As Director of the U.S. National Science Foundation's Division of Computer and Information Science and Engineering in the critical years of the late 1980s, Wulf helped catalyze and oversee the process of converting the early military network (the ARPAnet) into the beginning of today’s Internet. First, he facilitated the transfer of the ARPAnet out of the defense department to an NSF-managed research network accessible to civilian science and engineering researchers. Then he worked with Congress, and Senator Al Gore, to craft legislation that made it possible for the public to access that network. At NSF he was also responsible for operating the National Supercomputer Centers. Making high performance computing resources affordably accessible made it possible to pursue lines of science and engineering research that otherwise could not be addressed.
Wulf’s presidency of the National Academy of Engineering was described as having “reinvent[ed the] NAE to serve the nation and engineering profession after a period of organizational turmoil.” Determined to advance engineering diversity, education, and ethics, within the framework of engineering service to national concerns ranging from critical communication and transportation infrastructure to climate challenges, Wulf increased the tempo, membership (particularly women and from business), and the advisory products of the NAE. The whimsical website Engineer Girl, was launched in 2001 to attract the interest of young girls in engineering, is one example of his initiatives. He chaired the board of the Anita Borg Institute which advocates for and inspires women in technological fields.
Throughout his career Wulf emphasized both the importance of collaborative work and of diversity in engineering. He is credited with having coined the term and defined the concept of a collaboratory: a “center without walls, in which the nation’s researchers can perform their research without regard to physical location, interacting with colleagues, accessing instrumentation, sharing data and computational resources, [and] accessing information in digital libraries.” With his own Phd mentor-then-colleague Alan Batson, he was instrumental in the creation of the Institute for Advanced Technology in the Humanities at UVA. He wrote and spoke about the challenge for engineering of having too much of a “pale, male, pocket-protector guy” image, and he emphasized that, as a creative endeavor, engineering needed the full wealth of diverse human experience and perspectives.
He was widely recognized for his accomplishments and contributions. He was a member of the National Academy of Engineering, and a fellow of the American Academy of Arts and Sciences and the American Philosophical Society. He was a foreign member of engineering societies in Japan, Russia, Venezuela, and Spain and was a founding trustee of Bibliotheca Alexandrina, the “new” Library of Alexandria in Egypt. He was also a fellow of the ACM, IEEE, AAAS, and AWIS. He held honorary doctorates from Carnegie Mellon University, the University of Connecticut, the Colorado School of Mines, New York Polytechnic University, and Missouri University of Science and Technology. He was the recipient of the ACM Policy Award, the American Society of Mechanical Engineers Ralph Coats Roe Medal, the ACM Karl Karlstrom Outstanding Educator Award, and the American Association of Engineering Societies Kenneth Andrew Roe Award in addition to the NAE Simon Ramo Founders Award in 2021. He authored over 100 papers and technical reports and three books, and held two US patents.

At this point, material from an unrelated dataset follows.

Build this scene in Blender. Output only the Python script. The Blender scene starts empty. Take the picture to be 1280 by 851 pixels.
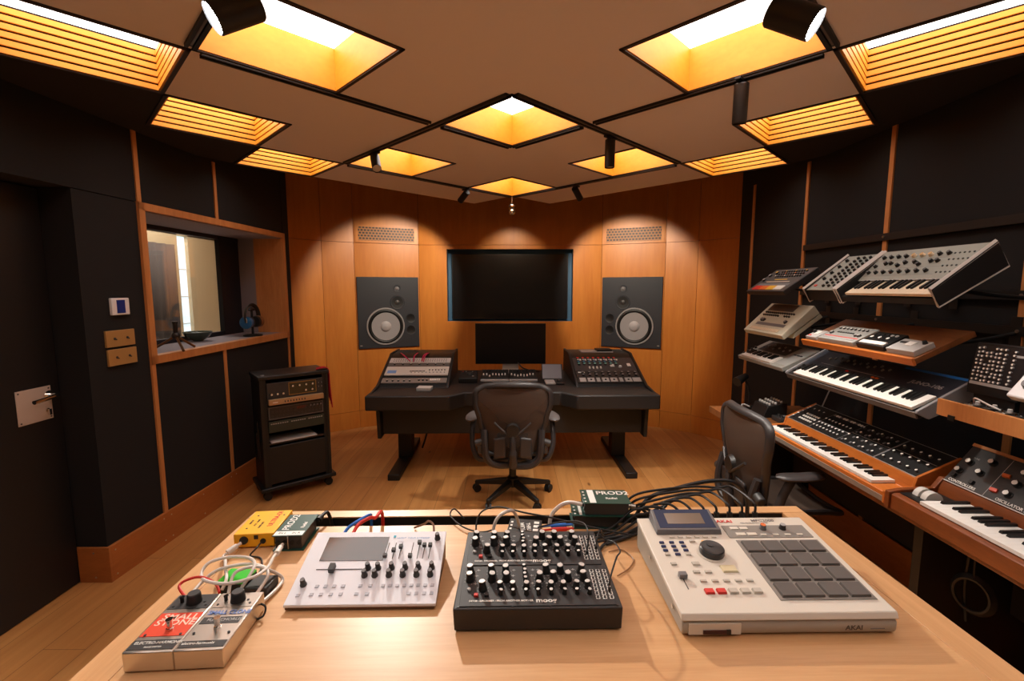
import bpy, math, random
from mathutils import Vector, Matrix, Euler
random.seed(7)
SC = bpy.context.scene
COL = SC.collection
PI = math.pi
R = math.radians

# ------------------------------------------------------------------ materials
def _new(name):
    m = bpy.data.materials.new(name); m.use_nodes = True
    nt = m.node_tree
    return m, nt, nt.nodes['Principled BSDF']

def s2l(c):
    return tuple((x/12.92 if x <= .04045 else ((x+.055)/1.055)**2.4) for x in c)

def mat(name, rgb, rough=.5, metal=0., coat=0., spec=.5, bump=0., bscale=200., var=0.):
    """plain surface; rgb is the sRGB look of the thing, with optional fine grain"""
    m, nt, b = _new(name)
    c = s2l([v/255 for v in rgb]) + (1,)
    b.inputs['Base Color'].default_value = c
    b.inputs['Roughness'].default_value = rough
    b.inputs['Metallic'].default_value = metal
    b.inputs['Specular IOR Level'].default_value = spec
    if coat: b.inputs['Coat Weight'].default_value = coat
    if bump or var:
        tc = nt.nodes.new('ShaderNodeTexCoord'); n = nt.nodes.new('ShaderNodeTexNoise')
        n.inputs['Scale'].default_value = bscale; n.inputs['Detail'].default_value = 3
        nt.links.new(tc.outputs['Object'], n.inputs['Vector'])
        if bump:
            bp = nt.nodes.new('ShaderNodeBump'); bp.inputs['Strength'].default_value = bump
            bp.inputs['Distance'].default_value = .002
            nt.links.new(n.outputs['Fac'], bp.inputs['Height']); nt.links.new(bp.outputs['Normal'], b.inputs['Normal'])
        if var:
            mx = nt.nodes.new('ShaderNodeMix'); mx.data_type = 'RGBA'
            mx.inputs[6].default_value = tuple(v*(1-var) for v in c[:3])+(1,)
            mx.inputs[7].default_value = tuple(min(1, v*(1+var)) for v in c[:3])+(1,)
            nt.links.new(n.outputs['Fac'], mx.inputs[0]); nt.links.new(mx.outputs[2], b.inputs['Base Color'])
    return m

def emit(name, rgb, strength):
    m, nt, b = _new(name)
    b.inputs['Base Color'].default_value = (.8, .8, .8, 1)
    b.inputs['Emission Color'].default_value = tuple(rgb)+(1,)
    b.inputs['Emission Strength'].default_value = strength
    return m

def wood(name, c1, c2, scale, rough=.45, fine=1., coat=0.):
    """grain: noise stretched along the axis with the small scale value"""
    m, nt, b = _new(name)
    tc = nt.nodes.new('ShaderNodeTexCoord'); mp = nt.nodes.new('ShaderNodeMapping')
    mp.inputs['Scale'].default_value = scale
    n = nt.nodes.new('ShaderNodeTexNoise'); n.inputs['Scale'].default_value = 1.; n.inputs['Detail'].default_value = 6
    n.inputs['Roughness'].default_value = .6; n.inputs['Distortion'].default_value = .4
    n2 = nt.nodes.new('ShaderNodeTexNoise'); n2.inputs['Scale'].default_value = 7.; n2.inputs['Detail'].default_value = 2
    cr = nt.nodes.new('ShaderNodeValToRGB')
    cr.color_ramp.elements[0].position = .3; cr.color_ramp.elements[1].position = .72
    cr.color_ramp.elements[0].color = s2l([v/255 for v in c1])+(1,)
    cr.color_ramp.elements[1].color = s2l([v/255 for v in c2])+(1,)
    mx = nt.nodes.new('ShaderNodeMix'); mx.data_type = 'FLOAT'; mx.inputs[0].default_value = .3*fine
    L = nt.links.new
    L(tc.outputs['Object'], mp.inputs['Vector']); L(mp.outputs['Vector'], n.inputs['Vector']); L(mp.outputs['Vector'], n2.inputs['Vector'])
    L(n.outputs['Fac'], mx.inputs[2]); L(n2.outputs['Fac'], mx.inputs[3]); L(mx.outputs[0], cr.inputs['Fac'])
    L(cr.outputs['Color'], b.inputs['Base Color'])
    b.inputs['Roughness'].default_value = rough
    if coat: b.inputs['Coat Weight'].default_value = coat
    return m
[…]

As Wulf moved through this series of professional experiences and positions, he always loved teaching– he considered himself a teacher first. When he left Navy Pier for college, and when he went on to graduate school it was with a career in teaching in mind. He was immensely proud of the many undergraduates he taught and the roughly 25 graduate students he mentored at CMU and UVA. He also collaborated on research projects with graduate students, including his first PhD, the late Charles (Chuck) Geschke, co-founder of Adobe Systems. In 2017 the ACM described him as “the complete computer scientist, a passionate researcher and teacher but first and foremost an educator.” He remained close with many of his students.
Having experienced its benefits and having invested his career in and alongside higher education, he was enormously proud of the American system of research universities– the world’s greatest, he would often say. He returned to UVA from the NAE, but resigned in protest in 2012 in the uproar over the board’s firing of then-president Teresa Sullivan (whom they then reinstated). He called out the business mentality of the board, noting that just as General Motors should never be run by a board of all academics, an excellent academic institution should never be run by a board without academic experience. At campus rallies, appreciative signs called him “Our Hero Wulf.”
When he wasn’t working or traveling, Wulf was often woodworking, a hobby he described as “cutting big boards into little boards.” In fact he crafted furniture, following generations of builders and wood-workers in his mother’s family as he had followed his father into engineering. He was also an avid gardener and photographer; he especially enjoyed the equipment of these avocations, equally enthusiastic about a tractor for turning mulch or a new lens.
He is survived by his beloved wife, Anita Jones, daughters Ellen Wulf Epstein and Karin Wulf, sons-in-law Steven Epstein and Christopher Grasso, and grandsons Henry and Abraham Epstein and John and Ethan Lofgren. Wulf will be interred at the University of Virginia Columbarium. A memorial service is being planned for later in the year.
The family asks that tributes be directed to the National Academy of Engineering or to the University of Virginia School of Engineering to support activities that Bill cared about deeply and worked to promote, such as women in engineering, diversity in engineering, or engineering education.